In my life, while I was in college, I am really gracious to have very good teachers who knew stuff in and out. I used to ask a lot of questions. Sometimes some teachers started getting angry at me for asking questions. So eventually I developed a mentality to stop asking questions. But thankfully the Internet was a better option and google was my best friend at a later point.
Another video I came across, really gave a lot of inspiration. It’s a Harward Under Graduate’s Graduate address. Watch this:
Undergraduate Speaker Sarah Abushaar | Harvard Commencement 2014
This reflects on how her parents killed her curiosity and how Harward University gave her the freedom to become curious again. We should develop our Universities and colleges like Harward, Stanford, MIT or any other top University.
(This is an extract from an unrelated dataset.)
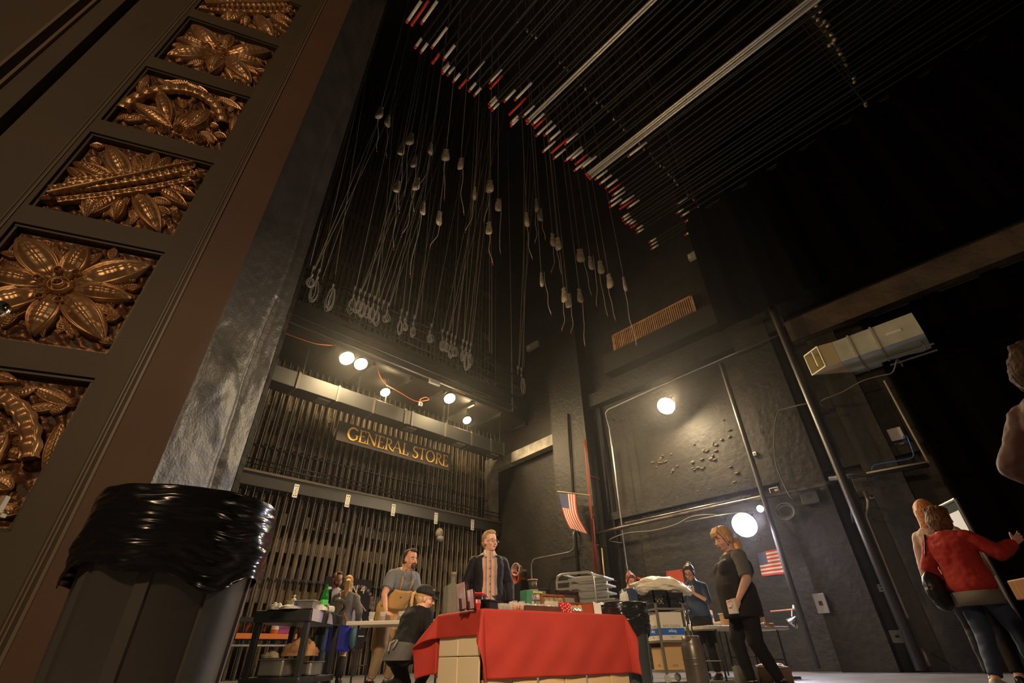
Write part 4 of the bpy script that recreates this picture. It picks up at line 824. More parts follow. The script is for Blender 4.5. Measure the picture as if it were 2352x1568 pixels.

We need companies like Tesla, SpaceX, and Apple out of India. This cannot happen if the politicians don’t support them. Reva from Bangalore could have been the Tesla. But because of the stupidity of Politicians and Petroleum companies that is a lost dream! I envy them!
The government should increase their grant schemes for innovation. Like Singapore Government does. They have multiple schemes to help citizens build innovative companies in Singapore.
We should become self-reliant. Move to solar power, electric cars, use more products from out of India. The government should help and encourage companies, give aids in all the industries. Build a better supply chain. Stop online trading of commodities. Make Rupee, a global tradable currency.
India needs to improve production from India and increase exports. It could be technology, it could be agriculture, it could be manpower. Whichever way, it’s only going to improve India’s economy.
What do you think that India needs to improve its economy and to become a SuperPower? Discuss!